Holder, such non-U.S. holder will generally be taxed under the same rules that
govern the taxation of a U.S. Holder. In addition, if such holder is a foreign
corporation, it may be subject to an additional branch profits tax.

     Backup Withholding and Information Reporting

     Payment of the proceeds of a sale of a note or payment of interest will be
subject to information reporting requirements and backup withholding tax unless
the beneficial owner certifies its non-United States status under penalties of
perjury or otherwise establishes an exemption provided that the paying agent
does not actually know, or has reason to know, that the holder is actually a
U.S. Holder). Recently promulgated treasury regulations provide certain
presumptions under which a non-U.S. Holder will be subject to backup
withholding and information reporting unless such holder certifies as to its
non-U.S. status or otherwise establishes an exemption. In addition, the recent
treasury regulations change certain procedural requirements related to
establishing a holder's non-United States status.
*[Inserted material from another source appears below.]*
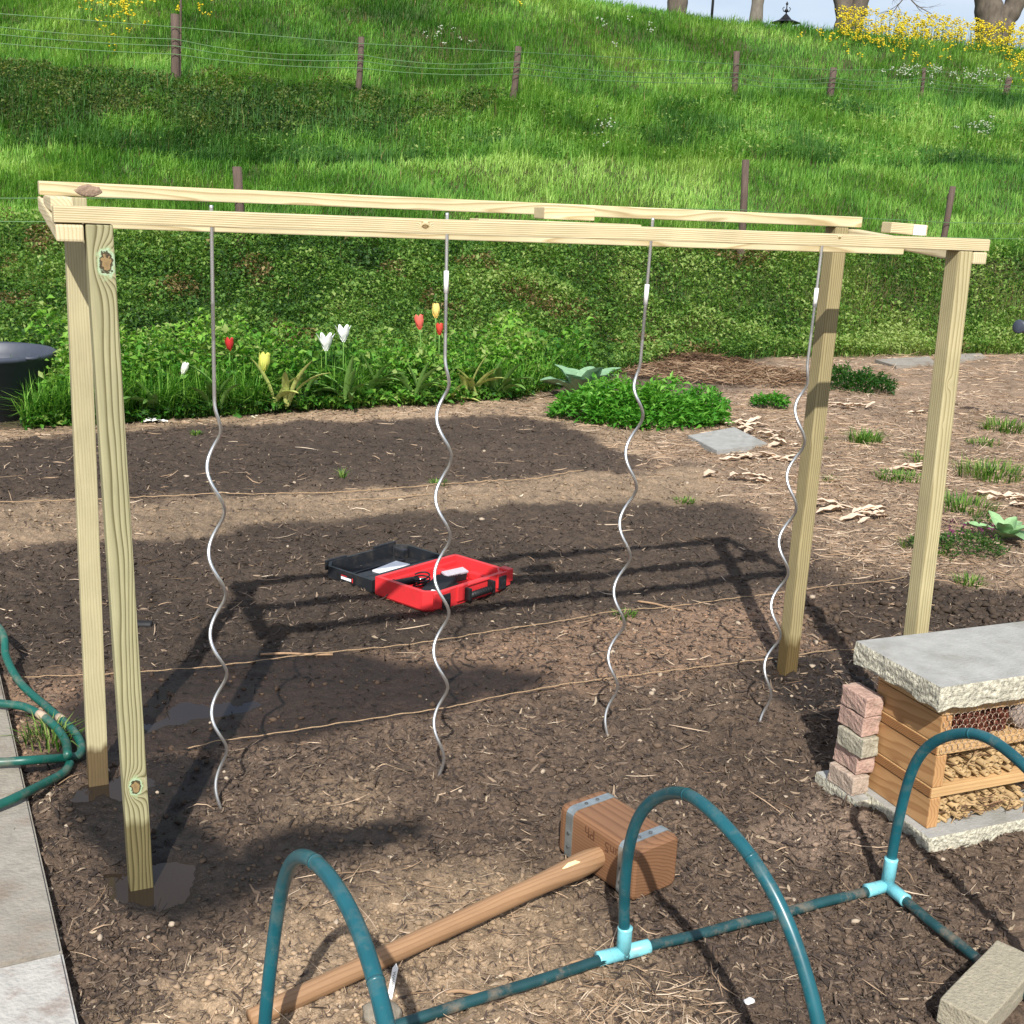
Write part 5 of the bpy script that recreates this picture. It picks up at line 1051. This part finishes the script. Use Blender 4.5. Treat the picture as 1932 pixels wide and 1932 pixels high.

Non-U.S. Holders should
consult with their tax advisors regarding the above issues.

     Any amounts withheld from a payment to a non-U.S. Holder under the backup
withholding rules will be allowed as a credit against the holder's United
States federal income tax liability and may entitle the holder to a refund,
provided that the required information is furnished to the IRS.

     Applicable identification requirements generally will be satisfied if
there is delivered to a securities clearing organization either directly, or
indirectly, by the appropriate filing of a Form W-8IMY:

         (1)      IRS Form W-8BEN signed under penalties of perjury by the
     non-U.S. Holder, stating that such holder of the new notes is not a United
     States person and providing such non-U.S. Holder's name and address;

                                       48



         (2)      with respect to non-U.S. Holders of the new notes residing in
     a country that has a tax treaty with the United States who seek an
     exemption or reduced tax rate (depending on the treaty terms),
     Form W-8BEN. If the treaty provides only for a reduced rate, withholding
     tax will be imposed at that rate unless the non-U.S. Holder qualifies
     under the portfolio interest rules set forth in the code and files a
     W-8BEN; or

         (3)      with respect to interest income "effectively connected" with
     the conduct by such non-U.S. Holder of a trade or
     business carried on in the United States, Form W-8ECI;

provided that in any such case:

o    the applicable form is delivered pursuant to applicable procedures and is
     properly transmitted to the United States withholding agent, otherwise
     required to withhold tax; and

o    none of the entities receiving the form has actual knowledge or reason to
     know that the holder is a U.S. Holder.

                                LEGAL MATTERS

     Certain legal matters in connection with the exchange offer will be passed
     upon for us by Alston & Bird LLP, Charlotte, North Carolina.

                                   EXPERTS

     The financial statements as of December 27, 2000 and December 26, 2001,
and for each of the three fiscal years in the period ended December 26, 2001
included and incorporated by reference in this prospectus have been audited by
Deloitte & Touche LLP, independent auditors, as stated in their report, which
is included and incorporated by reference herein, and has been so included and
incorporated in reliance upon the report of such firm given upon their
authority as experts in accounting and auditing.